Children growing up today have never known a world without the internet. Emails, instant message and social networks for them are taken to be as much of a given as electricity and indoor plumbing. As the internet has grown, there has been a corresponding rise in parental fears that behind the smiley emoticons and friendly messages are adult criminals intent on groom children for their own nefarious purposes. Watch To Catch a Predator or read a press release from the Internet Watch Foundation and it’s easy to understand why some parents are convinced that Paedogeddon has arrived online.

I know of one dad who is positively Orwellian when it comes to his children’s internet use. Not only does he monitor all the traffic on the home network, and periodically check their browser histories, but he’s also installed keylogging software on their laptops that reports back all of their activity to his own computer on a daily basis. His argument is that by knowing what they are saying, who they are chatting to and which files they are sharing, he can take action to ensure their safety before they do anything stupid. “They can have privacy when they are old enough to vote,” is his mantra. Personally, I believe his approach is a little excessive, but then I don’t have kids and don’t work in IT security.

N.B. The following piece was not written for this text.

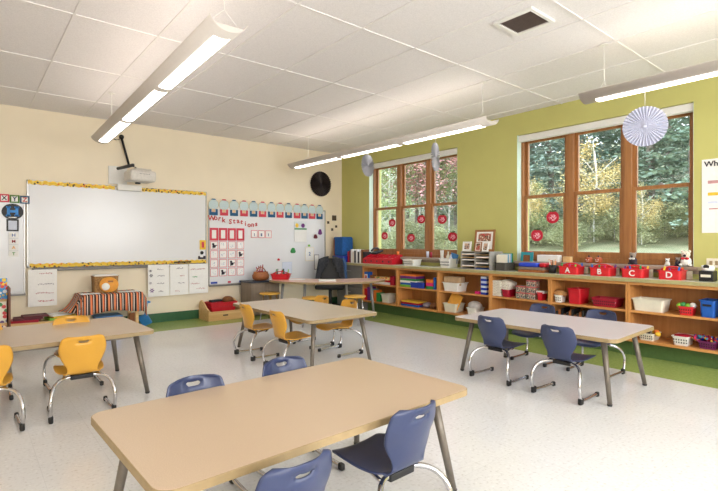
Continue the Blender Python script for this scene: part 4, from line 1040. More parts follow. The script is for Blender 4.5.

For the non-techie parent, there are any number of web filtering options available. What many parents don’t understand, especially those who are not as tech-savvy as their children, is that such measures are not particularly difficult to circumvent. Not only that, but this does not actually protect children from any online dangers from websites that have been deemed as acceptable.

A better approach may be to take an interest in what children are actually looking at. Yes, it’s more time-intensive, and yes, parents will sound like humourless doom-mongers, but unless they want to launch an IT black ops campaign in the manner of my aforementioned friend, it’s probably for the best. A few simple steps mean that children can not only feel safe, but can also enjoy a degree of autonomy.

First, any child who is not tech-savvy should not have a computer of their own. By which I mean, if they have access to a computer at home, it should be a communal one. Keep them browsing where a glance over their should will reveal their recent activity, and they are more likely to stick to more innocent websites. Next, parents should browse with their kids. True, they may have to spend a few tedious hours swapping virtual pets or playing mindless games, but at least the advice they give will then actually be relevant to their kids’ browsing habits. Finally, if during the course of their browsing, parents need to warn their offspring away from a particular website or online contact, they need to be clear and honest when giving their reasons why. “Because I said so” is not going to cut it.

So long as the internet continues to exist, so too will scam merchants an online predators. It’s only natural to want to protect children, but keeping them in a virtual walled garden is as unrealistic as hoping they will never need to use a computer. It does nothing to prepare them for the time they will be responsible for their own safety, not does it protect them from the threads that lurk on seemingly benign websites. The best protection parents can give their children for their electronic lives is to make sure they are well-informed and aware of the risks they may face. It may require a little more effort than firing up some web filtering software, but it will stand them in better stead in the long run.